Wednesday, December 9, 2009

Christmas, Chanukah, and Kwanzaa

dreidel This is always an exciting time during the school year because my students always got excited. Of course when they start putting up Christmas stuff in the stores before Halloween arrives, it really drags the excitement along (but that is another story that I won’t go into!). Usually all of my students are Christians because I live in an area that is considered the “Bible belt.” So, this makes me want to give my students to holidays that others may be celebrating. I make it quite clear that I’m not encouraging my students to change religions but instead I want to encourage tolerance of other cultures and religions.

It was actually very educational to me when I found a synagogue that opened their store in order for me to buy dreidels. According to Wikipedia,

A dreidel is a four-sided spinning top, played with during the Jewish holiday of Hanukkah.”
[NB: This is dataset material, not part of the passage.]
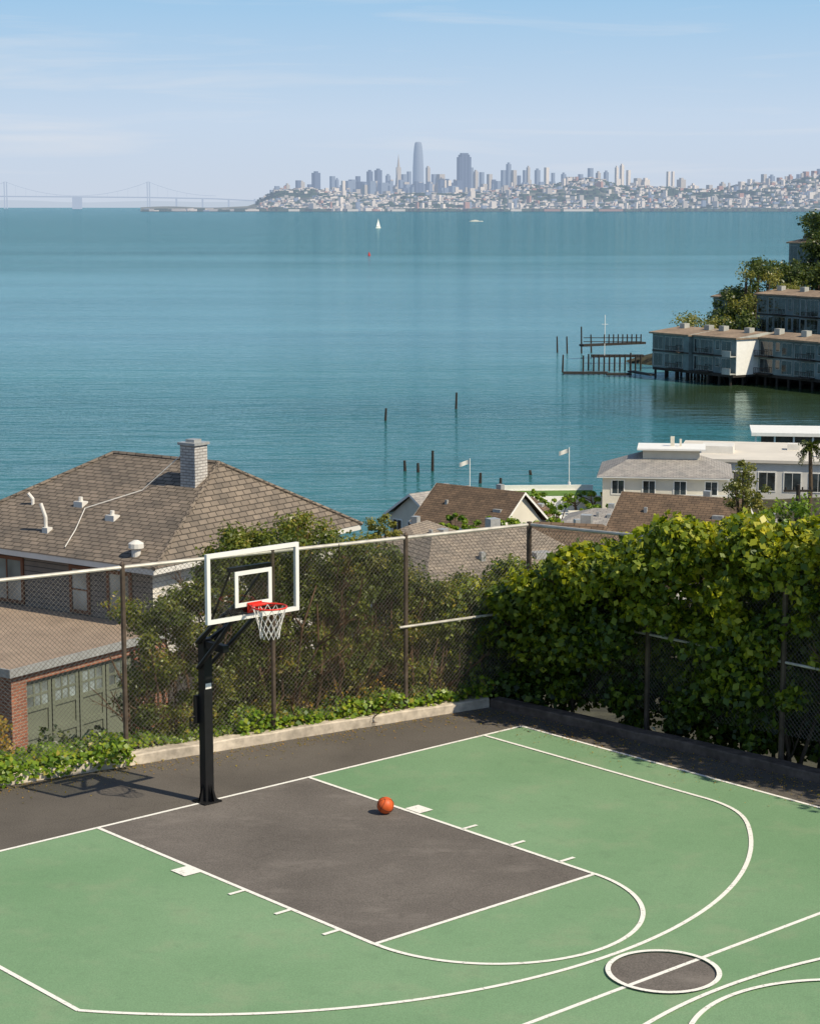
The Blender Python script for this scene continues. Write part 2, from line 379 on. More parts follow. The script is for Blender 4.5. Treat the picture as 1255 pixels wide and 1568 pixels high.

When I bought this dreidel, the person even gave me lessons on how to play the game and was quite excited that I would teach my class about this game and about Chanukah. More from wikipedia,

“Hanukkah (also spelled Chanukah), also known as the Festival of Lights, is an eight-day Jewish holiday commemorating the rededication of the Holy Temple in Jerusalem at the time of the Maccabean Revolt of the 2nd century BCE. Hanukkah is observed for eight nights, starting on the 25th day of Kislev according to the Hebrew calendar, and may occur from late November to late December on the Gregorian calendar. The festival is observed by the kindling of the lights of a special candelabrum, the nine-branched Menorah or Hanukiah, one light on each night of the holiday, progressing to eight on the final night. An extra light called a shamash (Hebrew: "guard" or "servant") is also lit each night for the purpose of lighting the others, and is given a distinct location, usually above or below the rest.”

Wikipedia also says,
“Kwanzaa is a week-long celebration held in the United States honoring African heritage and culture, marked by participants lighting a kinara (candle holder). It is observed from December 26 to January 1 each year, primarily in the United States. Kwanzaa is considered one of the primary holidays within the U.S. Christmas and holiday season.”

I think it is important that students learn about other cultures and the holidays they celebrate. After studying these three celebrations, I like to have students find ways that all of them are alike. It is fascinating to watch them come up with similarities that they didn’t realize. For my students, all of these are so very different and they don’t think of ways they can be alike. Once we start discussing the similarities, they start to come up with more. In fact, I had one student who came up to me the next day after the lesson to tell me that they talked about this over dinner and they came up with a few more ways they were similar. The student wanted to bring up the discussion again so he could share his family’s ideas.

I really felt this was a successful lesson in teaching tolerance as well as learning about cultural diversity. What other holidays do you know that are being celebrated during this time? Do you do any special lessons on this topic? If so, please share because I would love to know.

Original image: 'The Geflocktne Dreidl'
http://www.flickr.com/photos/53416300@N00/72151761 by: Philip Chapman-Bell

1 comment:

Liliana said...

I agree that learning about different holidays allows the students to find not the differences but the commonalities. For example holidays bring family togetherness, sharing food, lights and music. Diwali, an indian holiday, is another example.